[start of DATASET EXCERPT]
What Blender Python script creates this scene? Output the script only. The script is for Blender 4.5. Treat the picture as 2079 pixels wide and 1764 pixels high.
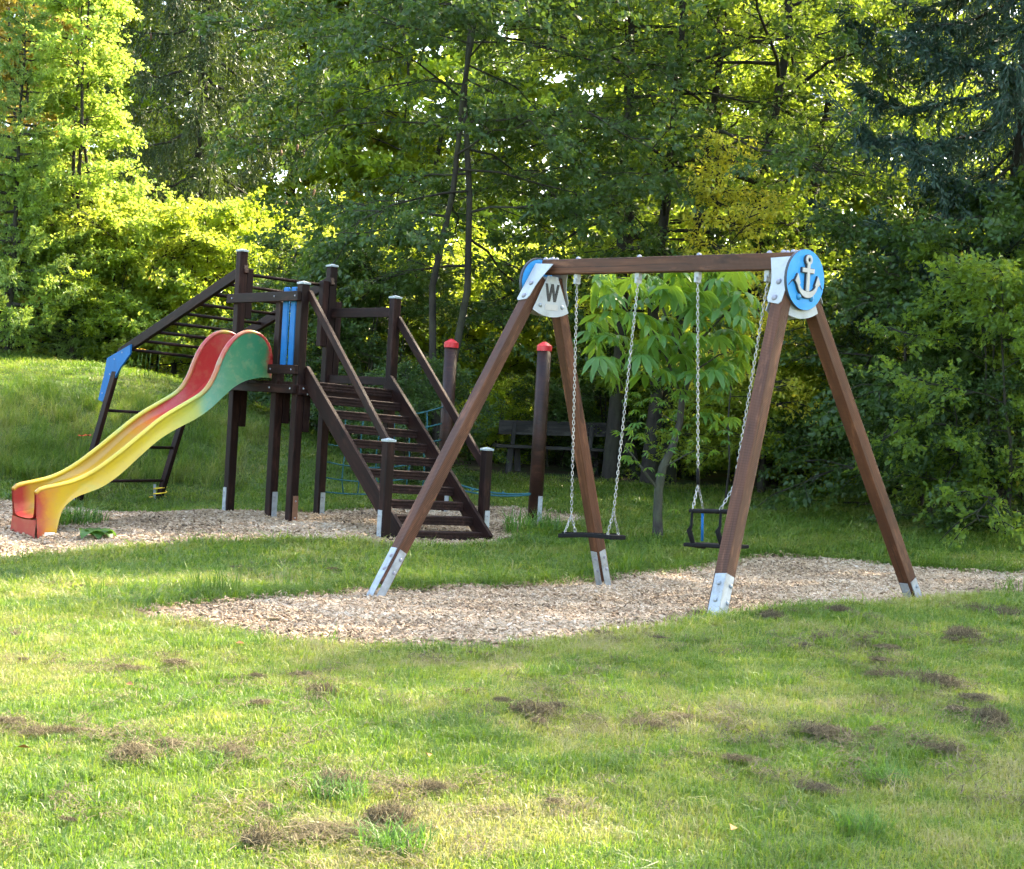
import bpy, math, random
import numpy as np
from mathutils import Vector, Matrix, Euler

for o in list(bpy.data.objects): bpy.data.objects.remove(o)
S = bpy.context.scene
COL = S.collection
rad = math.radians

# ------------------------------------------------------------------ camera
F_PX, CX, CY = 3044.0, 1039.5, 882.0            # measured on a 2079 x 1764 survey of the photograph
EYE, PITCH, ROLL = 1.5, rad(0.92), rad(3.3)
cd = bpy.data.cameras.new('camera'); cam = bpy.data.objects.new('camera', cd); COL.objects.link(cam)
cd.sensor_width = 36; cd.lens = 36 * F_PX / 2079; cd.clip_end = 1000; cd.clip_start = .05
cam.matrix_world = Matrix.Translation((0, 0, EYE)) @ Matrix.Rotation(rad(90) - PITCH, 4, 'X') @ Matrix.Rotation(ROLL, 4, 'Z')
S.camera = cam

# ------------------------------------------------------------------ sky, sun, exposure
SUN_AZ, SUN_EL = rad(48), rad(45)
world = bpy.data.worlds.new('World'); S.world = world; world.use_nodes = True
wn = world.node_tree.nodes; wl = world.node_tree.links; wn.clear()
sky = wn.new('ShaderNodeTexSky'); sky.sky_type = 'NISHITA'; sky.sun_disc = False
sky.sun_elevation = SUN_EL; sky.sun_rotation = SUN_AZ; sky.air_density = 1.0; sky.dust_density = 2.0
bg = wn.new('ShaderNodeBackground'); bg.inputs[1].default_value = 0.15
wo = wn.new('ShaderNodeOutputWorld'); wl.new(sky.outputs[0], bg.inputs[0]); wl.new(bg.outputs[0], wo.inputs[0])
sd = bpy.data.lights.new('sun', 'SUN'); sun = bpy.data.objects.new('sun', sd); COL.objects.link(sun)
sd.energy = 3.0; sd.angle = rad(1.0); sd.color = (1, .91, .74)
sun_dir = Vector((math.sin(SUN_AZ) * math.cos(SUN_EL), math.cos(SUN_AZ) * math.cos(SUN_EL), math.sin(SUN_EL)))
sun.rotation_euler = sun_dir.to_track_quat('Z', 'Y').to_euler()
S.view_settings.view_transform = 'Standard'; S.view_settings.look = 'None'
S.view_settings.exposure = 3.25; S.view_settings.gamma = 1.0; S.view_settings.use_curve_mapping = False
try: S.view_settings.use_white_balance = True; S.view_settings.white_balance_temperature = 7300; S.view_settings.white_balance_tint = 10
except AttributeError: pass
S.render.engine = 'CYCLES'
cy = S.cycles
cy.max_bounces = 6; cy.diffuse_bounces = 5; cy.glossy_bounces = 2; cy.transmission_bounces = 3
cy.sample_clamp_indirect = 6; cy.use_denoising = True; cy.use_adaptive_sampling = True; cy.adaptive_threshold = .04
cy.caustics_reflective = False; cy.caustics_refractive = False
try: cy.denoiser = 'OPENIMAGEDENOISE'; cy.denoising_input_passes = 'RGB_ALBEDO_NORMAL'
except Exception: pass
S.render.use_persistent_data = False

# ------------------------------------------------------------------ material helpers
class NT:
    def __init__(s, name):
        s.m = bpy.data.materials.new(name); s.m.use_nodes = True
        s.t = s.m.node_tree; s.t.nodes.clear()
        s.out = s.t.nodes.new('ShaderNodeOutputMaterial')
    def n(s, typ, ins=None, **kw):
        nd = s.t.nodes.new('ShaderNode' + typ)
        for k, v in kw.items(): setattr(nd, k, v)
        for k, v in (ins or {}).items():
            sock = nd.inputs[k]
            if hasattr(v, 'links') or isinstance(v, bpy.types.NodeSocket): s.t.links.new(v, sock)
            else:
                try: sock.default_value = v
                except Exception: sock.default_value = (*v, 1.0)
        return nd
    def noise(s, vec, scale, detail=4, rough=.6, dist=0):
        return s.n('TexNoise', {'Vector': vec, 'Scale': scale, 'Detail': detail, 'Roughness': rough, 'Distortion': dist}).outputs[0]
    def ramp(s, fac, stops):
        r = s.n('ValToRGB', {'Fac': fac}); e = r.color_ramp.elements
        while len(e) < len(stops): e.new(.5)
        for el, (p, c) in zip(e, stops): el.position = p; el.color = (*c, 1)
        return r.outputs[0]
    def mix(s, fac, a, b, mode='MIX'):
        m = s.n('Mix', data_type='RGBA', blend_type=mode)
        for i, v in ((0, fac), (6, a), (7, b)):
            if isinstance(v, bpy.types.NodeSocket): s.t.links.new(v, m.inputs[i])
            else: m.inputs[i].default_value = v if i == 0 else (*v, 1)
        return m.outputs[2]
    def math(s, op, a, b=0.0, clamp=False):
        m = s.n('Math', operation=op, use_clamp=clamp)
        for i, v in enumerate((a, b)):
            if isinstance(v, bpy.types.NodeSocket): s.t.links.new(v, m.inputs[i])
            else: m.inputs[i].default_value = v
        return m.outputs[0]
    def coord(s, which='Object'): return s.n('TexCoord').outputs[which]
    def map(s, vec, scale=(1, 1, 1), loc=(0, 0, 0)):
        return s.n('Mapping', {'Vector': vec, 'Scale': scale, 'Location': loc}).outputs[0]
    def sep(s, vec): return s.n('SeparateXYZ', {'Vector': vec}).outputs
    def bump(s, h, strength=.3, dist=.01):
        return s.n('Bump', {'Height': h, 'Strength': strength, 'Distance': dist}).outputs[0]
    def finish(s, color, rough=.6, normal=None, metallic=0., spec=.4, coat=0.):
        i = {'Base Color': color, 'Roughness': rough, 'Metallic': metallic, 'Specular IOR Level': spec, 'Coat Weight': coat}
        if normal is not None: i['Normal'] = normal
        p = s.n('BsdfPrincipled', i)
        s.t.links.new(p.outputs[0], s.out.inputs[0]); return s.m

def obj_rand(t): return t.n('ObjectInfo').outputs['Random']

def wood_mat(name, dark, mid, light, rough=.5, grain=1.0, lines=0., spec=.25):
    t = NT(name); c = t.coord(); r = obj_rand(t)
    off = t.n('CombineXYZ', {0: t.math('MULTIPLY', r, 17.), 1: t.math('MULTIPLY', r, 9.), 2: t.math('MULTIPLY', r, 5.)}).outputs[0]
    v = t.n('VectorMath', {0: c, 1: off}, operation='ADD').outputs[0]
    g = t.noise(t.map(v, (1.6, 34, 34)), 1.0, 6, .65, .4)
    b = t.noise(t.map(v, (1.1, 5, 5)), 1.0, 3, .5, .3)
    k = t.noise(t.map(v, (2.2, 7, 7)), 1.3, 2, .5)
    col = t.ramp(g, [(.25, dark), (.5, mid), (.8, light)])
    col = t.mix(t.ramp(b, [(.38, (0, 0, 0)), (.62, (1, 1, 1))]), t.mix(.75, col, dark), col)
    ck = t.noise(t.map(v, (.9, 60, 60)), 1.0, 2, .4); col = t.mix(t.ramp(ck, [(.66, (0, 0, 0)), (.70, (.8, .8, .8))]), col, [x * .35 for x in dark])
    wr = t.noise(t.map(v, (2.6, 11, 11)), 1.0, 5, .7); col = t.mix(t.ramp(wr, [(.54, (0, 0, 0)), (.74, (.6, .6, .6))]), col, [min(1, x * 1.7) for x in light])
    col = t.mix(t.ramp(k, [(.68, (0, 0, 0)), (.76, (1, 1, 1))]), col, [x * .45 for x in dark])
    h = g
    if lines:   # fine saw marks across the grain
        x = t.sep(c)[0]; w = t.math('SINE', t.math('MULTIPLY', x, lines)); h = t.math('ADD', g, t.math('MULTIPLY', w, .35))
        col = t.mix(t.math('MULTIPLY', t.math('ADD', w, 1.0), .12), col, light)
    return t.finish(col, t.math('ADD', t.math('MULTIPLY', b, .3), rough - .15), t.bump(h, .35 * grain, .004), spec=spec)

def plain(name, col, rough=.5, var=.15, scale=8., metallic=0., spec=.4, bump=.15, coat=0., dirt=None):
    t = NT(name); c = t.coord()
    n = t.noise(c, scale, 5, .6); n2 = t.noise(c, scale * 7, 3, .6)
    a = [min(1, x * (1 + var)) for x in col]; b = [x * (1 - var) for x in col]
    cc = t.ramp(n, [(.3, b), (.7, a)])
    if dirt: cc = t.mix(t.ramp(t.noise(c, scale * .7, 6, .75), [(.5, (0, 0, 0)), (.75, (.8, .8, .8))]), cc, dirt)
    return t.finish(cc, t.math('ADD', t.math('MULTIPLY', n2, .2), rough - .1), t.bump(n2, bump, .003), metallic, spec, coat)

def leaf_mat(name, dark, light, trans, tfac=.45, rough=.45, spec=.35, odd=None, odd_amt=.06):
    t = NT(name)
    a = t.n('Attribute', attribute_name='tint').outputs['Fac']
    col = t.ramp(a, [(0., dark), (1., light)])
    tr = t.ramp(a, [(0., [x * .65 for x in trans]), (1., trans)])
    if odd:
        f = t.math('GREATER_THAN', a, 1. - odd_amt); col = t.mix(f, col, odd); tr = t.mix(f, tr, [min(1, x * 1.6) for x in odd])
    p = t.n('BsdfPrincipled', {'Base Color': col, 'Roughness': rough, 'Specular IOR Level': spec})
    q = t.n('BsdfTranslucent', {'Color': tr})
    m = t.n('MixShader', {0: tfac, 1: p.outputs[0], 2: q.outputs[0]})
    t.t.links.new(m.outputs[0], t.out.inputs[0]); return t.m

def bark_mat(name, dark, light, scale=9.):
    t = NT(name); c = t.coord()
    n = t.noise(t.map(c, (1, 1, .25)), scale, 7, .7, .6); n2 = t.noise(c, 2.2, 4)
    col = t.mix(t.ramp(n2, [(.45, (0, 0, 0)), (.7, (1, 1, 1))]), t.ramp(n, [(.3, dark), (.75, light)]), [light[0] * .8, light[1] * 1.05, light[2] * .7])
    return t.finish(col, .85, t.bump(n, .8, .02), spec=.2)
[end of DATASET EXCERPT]
• INSTRUCTIONS FOR THE TASK: Give back the lines above exactly, from the one with "col = t.ramp(a, [(0., dark), (1., light)])" through the last line.

• RESPONSE TO THIS EXERCISE:
    col = t.ramp(a, [(0., dark), (1., light)])
    tr = t.ramp(a, [(0., [x * .65 for x in trans]), (1., trans)])
    if odd:
        f = t.math('GREATER_THAN', a, 1. - odd_amt); col = t.mix(f, col, odd); tr = t.mix(f, tr, [min(1, x * 1.6) for x in odd])
    p = t.n('BsdfPrincipled', {'Base Color': col, 'Roughness': rough, 'Specular IOR Level': spec})
    q = t.n('BsdfTranslucent', {'Color': tr})
    m = t.n('MixShader', {0: tfac, 1: p.outputs[0], 2: q.outputs[0]})
    t.t.links.new(m.outputs[0], t.out.inputs[0]); return t.m

def bark_mat(name, dark, light, scale=9.):
    t = NT(name); c = t.coord()
    n = t.noise(t.map(c, (1, 1, .25)), scale, 7, .7, .6); n2 = t.noise(c, 2.2, 4)
    col = t.mix(t.ramp(n2, [(.45, (0, 0, 0)), (.7, (1, 1, 1))]), t.ramp(n, [(.3, dark), (.75, light)]), [light[0] * .8, light[1] * 1.05, light[2] * .7])
    return t.finish(col, .85, t.bump(n, .8, .02), spec=.2)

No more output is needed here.